Leere Einkaufstaschen

Die Kosten der Nahrungsmittelimporte hatten schon im letzten Jahr eine Rekordhöhe von 600 Millionen Dollar erreicht - ein Viertel der gesamten Exporterlöse des Landes. In diesem Jahr wird trotz - oder vielmehr wegen - der staatlich verordneten Verelendungspolitik eine noch größere Menge importiert werden müssen, um die Krise der einheimischen Landwirtschaft auszugleichen. Mit der sich verschärfenden Devisennot wächst die Gefahr einer Hungerkrise. Schon seit Anfang dieses Jahres führt die Devisenknappheit immer wieder zu Versorgungsengpässen bei den Grundnahrungsmitteln. Tagelang ist in ganz Lima die billigste Reissorte nicht zu bekommen, und die Hausfrauen stehen oft ab 6 Uhr morgens Schlange und müssen mittags mit leeren Einkaufstaschen wieder nach Hause gehen.

Angelica und Domingo wissen wenig von der Not und der Lebensmittelknappheit in den Städten, denn Zeitungen lesen sie natürlich nicht und das Kofferradio ist verstummt, seit für Batterien kein Geld mehr da ist. Sie wissen auch nichts davon, daß in der Küstenregion die Produktion von Spargel, Tomaten und Mangos für den Export mit staatlichen Geldern gefördert wird, während sie, die Produzenten der Grundnahrungsmittel, sich selbst und der Krise überlassen bleiben. Die Lösungsstrategien, über die sie sich jetzt den Kopf zerbrechen, gehen von ihren eigenen Erfahrungen und Bedürfnissen aus.

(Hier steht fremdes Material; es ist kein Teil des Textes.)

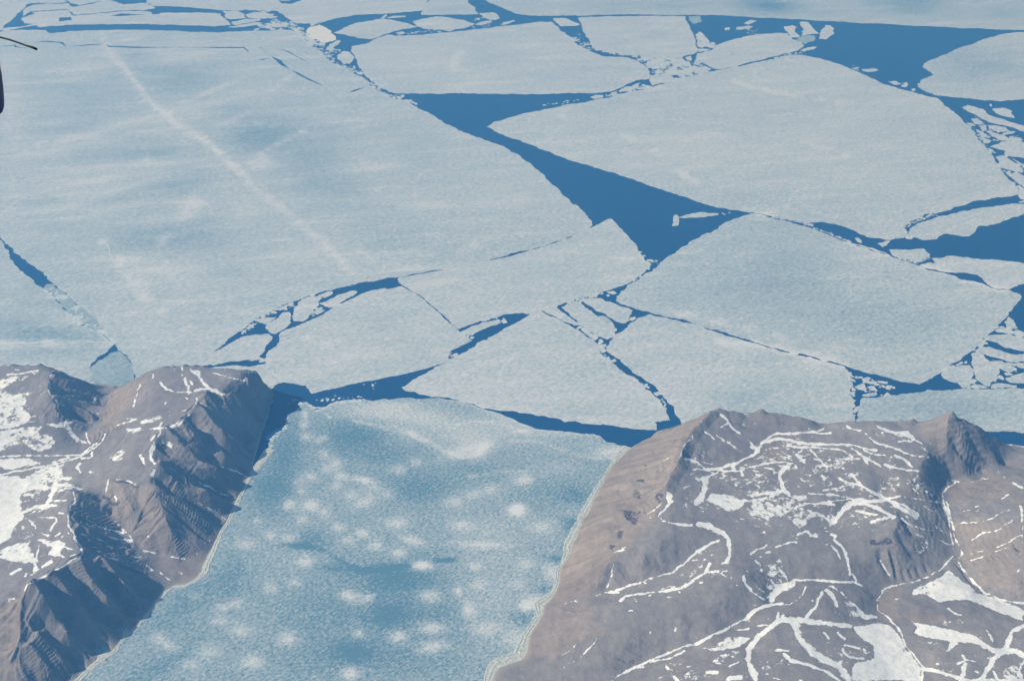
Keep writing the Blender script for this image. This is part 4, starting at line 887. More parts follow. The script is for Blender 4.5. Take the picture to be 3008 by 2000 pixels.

Angelica denkt über Möglichkeiten nach, sich planvoll und gezielt vom Markt unabhängiger zu machen, so „daß wir nicht mehr jeden Tag an das Geld denken müssen“. Man könnte, überlegt sie, die Ernteeinnahmen in diesem Jahr dazu verwenden, um die allernötigsten Dinge wie Salz und Kerosin in großen Mengen zu beschaffen und gleichzeitig Saatgut für verschiedene Gemüsesorten zu kaufen.

Aber auch das wäre nur ein Notprogramm, denn eigentlich will hier niemand auf die wenigen Produkte verzichten, die der Markt bisher gebracht hat. Mit ihrem Streik haben die Bauern klargestellt, wo für sie die Grenzen der Ausbeutung durch den Markt liegen. Und sie haben ein deutliches Warnsignal gegeben. Einen längerfristigen Boykott der Märkte könnten sie immer noch besser verkraften als die Bewohner der Städte.